→ WHAT IS EXPECTED
Extract word for word the lines of the listing from its start to the line holding "delineator(762, 884, 1.1, 'farthest", both ends kept; pictures are not part of the copy.

→ GIVEN INFORMATION
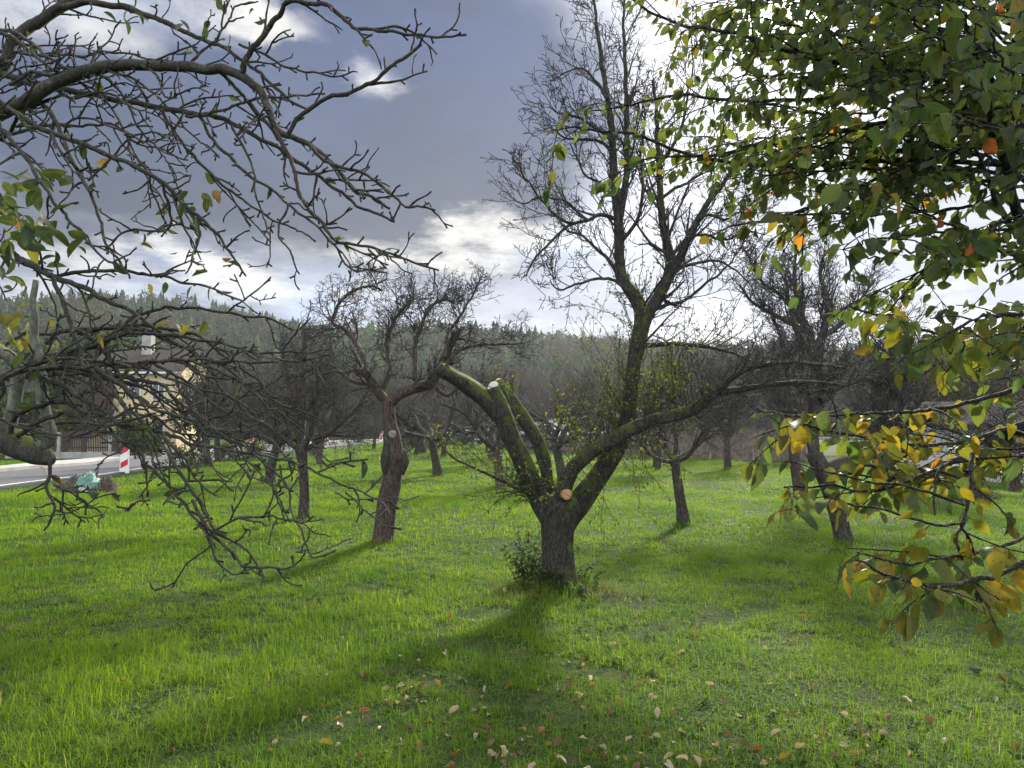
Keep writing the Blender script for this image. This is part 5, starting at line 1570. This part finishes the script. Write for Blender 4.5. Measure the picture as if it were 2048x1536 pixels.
# ================================================================== ROADSIDE AND BUILDINGS
def delineator(px, py, s, label):
    p = onground(px, py)
    t = empty('marker_post', p, label, 'road marker', 'red and white road markers')
    w, h, d = 0.30 * s, 0.92 * s, 0.09 * s
    b = Boxes()
    b.raw([(-w / 2, -d / 2, -0.1), (w / 2, -d / 2, -0.1), (w / 2, d / 2, -0.1), (-w / 2, d / 2, -0.1), (-w * 0.42, -d / 2, h * 0.90), (w * 0.42, -d / 2, h), (w * 0.42, d / 2, h), (-w * 0.42, d / 2, h * 0.90)],
          [(0, 1, 5, 4), (1, 2, 6, 5), (2, 3, 7, 6), (3, 0, 4, 7), (4, 5, 6, 7), (3, 2, 1, 0)])
    link('post', b.mesh('post'), M['white_plastic'], t)
    for z0 in (0.16, 0.62):
        z0 *= s
        b = Boxes()
        hh = 0.24 * s
        y = -d / 2 - 0.004
        b.raw([(-w * 0.40, y, z0), (w * 0.37, y, z0 + hh * 0.55), (w * 0.37, y, z0 + hh * 1.35), (-w * 0.40, y, z0 + hh * 0.8), (-w * 0.40, y + 0.003, z0), (w * 0.37, y + 0.003, z0 + hh * 0.55), (w * 0.37, y + 0.003, z0 + hh * 1.35), (-w * 0.40, y + 0.003, z0 + hh * 0.8)],
              [(0, 1, 2, 3), (0, 4, 5, 1), (1, 5, 6, 2), (2, 6, 7, 3), (3, 7, 4, 0), (7, 6, 5, 4)])
        link('reflector', b.mesh('reflector'), M['red_film'], t)
    t.rotation_euler = (0, 0, math.radians(8))


delineator(249, 946, 1.0, 'nearest red and white road marker post, by the netted heap')
delineator(502, 909, 1.05, 'red and white road marker post second along the road, behind bare twigs')
delineator(652, 890, 1.1, 'red and white road marker post third along the road, past the slim trunk')
delineator(762, 884, 1.1, 'farthest red and white road marker post, beside the pale road bend')

# heap with green netting
hp = onground(165, 985)
hb = empty('compost_heap', hp, 'long low heap of soil and rotting branches partly under green netting beside the road', 'heap')


def mound(cx, cy, rx, ry, h, nx=26, ny=14, j=0.25, skin=0.0, seed=0):
    u = np.linspace(-1, 1, nx)
    v = np.linspace(-1, 1, ny)
    U, Vv = np.meshgrid(u, v)
    r = np.sqrt(U ** 2 + Vv ** 2)
    R_ = np.random.default_rng(seed)
    z = h * np.clip(1 - r ** 2, -0.05, 1) ** 0.7 * (1 + R_.normal(0, j, U.shape)) if False else h * np.clip(1 - r ** 2, 0, 1) ** 0.7
    z = z * (1 + j * np.sin(U * 7 + seed) * np.cos(Vv * 6 + seed * 2)) + R_.normal(0, 0.03, U.shape) * (z > 0.02) + skin
    z = np.where(r > 0.98, -0.08 + skin, z)
    P_ = np.stack([cx + U * rx, cy + Vv * ry, z], -1).reshape(-1, 3)
    i = np.arange(ny - 1)[:, None] * nx + np.arange(nx - 1)[None, :]
    return P_, np.stack([i, i + 1, i + nx + 1, i + nx], -1).reshape(-1, 4)


V, Q = mound(0, 0, 0.62, 0.5, 0.36, seed=1)
link('soil', mesh('soil', V, Q), M['heap_soil'], hb)
V, Q = mound(0.55, 0.1, 0.22, 0.3, 0.34, seed=4, nx=12, ny=10)
link('root_ball', mesh('root_ball', V, Q), M['heap_soil'], hb)
T = Tubes()
for k in range(90):
    a = np.array([rng.uniform(-0.6, 0.6), rng.uniform(-0.45, 0.1), 0])
    a[2] = max(0.0, 0.30 * (1 - (a[0] / 0.65) ** 2)) * rng.uniform(0.2, 1.0)
    d = unit(np.array([rng.normal(0, 1), rng.normal(0, 0.5), rng.normal(0.1, 0.3)]))
    L = rng.uniform(0.1, 0.45)
    T.add([a, a + d * L / 2 + UP * 0.02, a + d * L], [0.009, 0.007, 0.004], 4)
link('sticks', T.mesh('sticks'), M['bark_grey'], hb)
nt = tag(link('netting', None, None) if False else bpy.data.objects.new('netting', None), None)
V, Q = mound(0.16, -0.08, 0.36, 0.42, 0.40, seed=2, skin=0.015)
keepq = [q for q in Q if V[q, 2].min() > 0.05]
bpy.data.objects.remove(nt)
me = mesh('green_netting', V, keepq)
no = tag(link('green_netting', me, M['net']), 'crumpled green garden netting draped over the compost heap', 'net')
no.location = tuple(hp)
T = Tubes()
T.add([(0.18, -0.42, 0.10), (0.26, -0.46, 0.08), (0.36, -0.5, 0.03)], [0.05, 0.055, 0.04], 8, 0.1)
link('pale_stone', T.mesh('pale_stone'), M['concrete'], hb)

# brushwood pile on the meadow
bp_ = onground(1942, 1004)
bt2 = empty('brush_pile', bp_, 'conical pile of dead twigs on the grass before the white outbuilding', 'brush pile')
T = Tubes()
for k in range(520):
    r0 = rng.uniform(0, 1) ** 0.6
    az = rng.uniform(0, 6.28)
    a = np.array([math.cos(az) * r0 * 0.55, math.sin(az) * r0 * 0.45, 0.52 * (1 - r0) * rng.uniform(0.3, 1.0)])
    d = unit(np.array([rng.normal(0, 1), rng.normal(0, 1), rng.normal(0, 0.35)]))
    L = rng.uniform(0.12, 0.42)
    q = [a - d * L / 2, a + rng.normal(0, 0.02, 3), a + d * L / 2]
    for w in q:
        w[2] = max(w[2], 0.01)
    T.add(q, np.array([1, 0.8, 0.5]) * rng.uniform(0.004, 0.010), 4)
link('sticks', T.mesh('sticks'), M['bark_grey'], bt2)


def prism(base, topz, ridge, over=0.35, mat=None, name='roof', parent=None):
    """gable roof over x0,x1,y0,y1; ridge along x"""
    x0, x1, y0, y1, z0 = base
    ym = (y0 + y1) / 2
    b = Boxes()
    th = 0.14
    for sgn, ya in ((-1, y0 - over), (1, y1 + over)):
        lo = z0 - over * (topz - z0) / ((y1 - y0) / 2)
        v = [(x0 - over, ya, lo), (x1 + over, ya, lo), (x1 + over, ym, topz), (x0 - over, ym, topz)]
        v += [(a, b_, c + th) for a, b_, c in v]
        b.raw(v, [(0, 1, 2, 3), (4, 7, 6, 5), (0, 4, 5, 1), (1, 5, 6, 2), (2, 6, 7, 3), (3, 7, 4, 0)])
    return link(name, b.mesh(name), mat, parent)


def window(parent, c, w, h, rz=0.0, n='window'):
    f = Boxes()
    fw = 0.08
    x, y, z = c
    for dx, dz, sx, sz in ((-w / 2, 0, fw, h + fw), (w / 2, 0, fw, h + fw), (0, h / 2, w - fw, fw), (0, -h / 2, w - fw, fw), (0, 0, fw * 0.7, h - fw)):
        f.box((dx * math.cos(rz), dx * math.sin(rz), dz), (sx, 0.08, sz), rz)
    o = link(n, f.mesh(n), M['frame_white'], parent)
    o.location = c
    g = bx('pane', (0, 0.0, 0), (w - fw, 0.03, h - fw), M['glass_dark'], o, rz)
    return o


# house beyond the road
HS = empty('house', (-22.2, 44.0, 0), 'cream rendered two-storey house with dark timber bay across the road', 'house')
b = Boxes().box((0.2, 2.5, 2.4), (5.2, 5, 4.8))
b.raw([(-2.4, 0.02, 4.8), (-2.4, 4.98, 4.8), (-2.4, 2.5, 6.0), (-2.39, 0.02, 4.8), (-2.39, 4.98, 4.8), (-2.39, 2.5, 6.0),
       (2.8, 0.02, 4.8), (2.8, 4.98, 4.8), (2.8, 2.5, 6.0), (2.79, 0.02, 4.8), (2.79, 4.98, 4.8), (2.79, 2.5, 6.0)], [(0, 1, 2, 2), (3, 5, 4, 4), (6, 8, 7, 7), (9, 10, 11, 11)])
wl = link('wall', b.mesh('wall'), M['cream'], HS)
rf = prism((-2.4, 2.8, 0, 5, 4.8), 6.1, 0, 0.4, M['roof'], 'roof', HS)
bx('chimney', (0.1, 2.0, 6.4), (0.55, 0.55, 1.4), M['concrete'], rf)
bx('timber_bay', (-1.7, -0.35, 2.9), (1.6, 0.9, 2.6), M['brown_wood'], HS)
for cx_, cz_ in ((0.35, 3.75), (1.75, 3.55), (0.35, 1.4), (1.75, 1.4)):
    window(HS, (cx_, -0.05, cz_), 0.7, 1.05)
for cy_ in (1.3, 3.4):
    window(HS, (2.85, cy_, 3.6), 0.9, 1.2, math.pi / 2)
bx('gutter', (0.2, -0.47, 4.6), (6.0, 0.12, 0.12), M['frame_white'], HS)

# picket fence before the house, on a low concrete plinth
FP = empty('picket_fence', (-24.5, 37.2, 0), 'dark brown picket fence on a concrete plinth in front of the house', 'fence')
b = Boxes()
for k in range(86):
    b.box((k * 0.085, 0, 0.80 + rng.normal(0, 0.01)), (0.062, 0.022, 1.0), bev=0.008)
for z in (0.5, 1.1):
    b.box((3.6, 0.035, z), (7.3, 0.04, 0.07))
link('pickets', b.mesh('pickets'), M['dark_board'], FP)
bx('plinth', (3.6, 0.05, 0.12), (7.4, 0.18, 0.3), M['concrete'], FP)
for x_ in (-0.1, 2.4, 4.9, 7.4):
    bx('post', (x_, 0.0, 0.6), (0.16, 0.16, 1.3), M['concrete'], FP, bev=0.02)

# board fence on the far side of the meadow
A_, B_ = np.array([0.7, 44.5]), np.array([13.0, 32.6])
FN = empty('board_fence', (A_[0], A_[1], 0), 'weathered vertical board fence closing the far side of the meadow', 'fence')
dirv = (B_ - A_) / np.linalg.norm(B_ - A_)
ang = math.atan2(dirv[1], dirv[0])
Lf = np.linalg.norm(B_ - A_)
b = Boxes()
s_ = 0.0
while s_ < Lf:
    w_ = rng.uniform(0.09, 0.15)
    h_ = np.interp(s_, [0, 5, 12], [1.02, 1.1, 1.42]) + rng.normal(0, 0.06)
    b.box((dirv[0] * s_, dirv[1] * s_, h_ / 2), (w_ - 0.012, 0.025, h_), ang + rng.normal(0, 0.03), rng.normal(0, 0.015))
    s_ += w_
link('boards', b.mesh('boards'), M['board'], FN)
b = Boxes()
for z in (0.35, 0.85):
    b.box((dirv[0] * Lf / 2 + 0.05, dirv[1] * Lf / 2 + 0.05, z), (Lf, 0.05, 0.09), ang)
link('rails', b.mesh('rails'), M['board'], FN)
for k in range(8):
    s_ = Lf * k / 7
    bx('post', (dirv[0] * s_ + 0.08, dirv[1] * s_ + 0.08, 0.55), (0.11, 0.11, 1.15), M['board'], FN, ang)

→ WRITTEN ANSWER
Keep writing the Blender script for this image. This is part 5, starting at line 1570. This part finishes the script. Write for Blender 4.5. Measure the picture as if it were 2048x1536 pixels.
# ================================================================== ROADSIDE AND BUILDINGS
def delineator(px, py, s, label):
    p = onground(px, py)
    t = empty('marker_post', p, label, 'road marker', 'red and white road markers')
    w, h, d = 0.30 * s, 0.92 * s, 0.09 * s
    b = Boxes()
    b.raw([(-w / 2, -d / 2, -0.1), (w / 2, -d / 2, -0.1), (w / 2, d / 2, -0.1), (-w / 2, d / 2, -0.1), (-w * 0.42, -d / 2, h * 0.90), (w * 0.42, -d / 2, h), (w * 0.42, d / 2, h), (-w * 0.42, d / 2, h * 0.90)],
          [(0, 1, 5, 4), (1, 2, 6, 5), (2, 3, 7, 6), (3, 0, 4, 7), (4, 5, 6, 7), (3, 2, 1, 0)])
    link('post', b.mesh('post'), M['white_plastic'], t)
    for z0 in (0.16, 0.62):
        z0 *= s
        b = Boxes()
        hh = 0.24 * s
        y = -d / 2 - 0.004
        b.raw([(-w * 0.40, y, z0), (w * 0.37, y, z0 + hh * 0.55), (w * 0.37, y, z0 + hh * 1.35), (-w * 0.40, y, z0 + hh * 0.8), (-w * 0.40, y + 0.003, z0), (w * 0.37, y + 0.003, z0 + hh * 0.55), (w * 0.37, y + 0.003, z0 + hh * 1.35), (-w * 0.40, y + 0.003, z0 + hh * 0.8)],
              [(0, 1, 2, 3), (0, 4, 5, 1), (1, 5, 6, 2), (2, 6, 7, 3), (3, 7, 4, 0), (7, 6, 5, 4)])
        link('reflector', b.mesh('reflector'), M['red_film'], t)
    t.rotation_euler = (0, 0, math.radians(8))


delineator(249, 946, 1.0, 'nearest red and white road marker post, by the netted heap')
delineator(502, 909, 1.05, 'red and white road marker post second along the road, behind bare twigs')
delineator(652, 890, 1.1, 'red and white road marker post third along the road, past the slim trunk')
delineator(762, 884, 1.1, 'farthest red and white road marker post, beside the pale road bend')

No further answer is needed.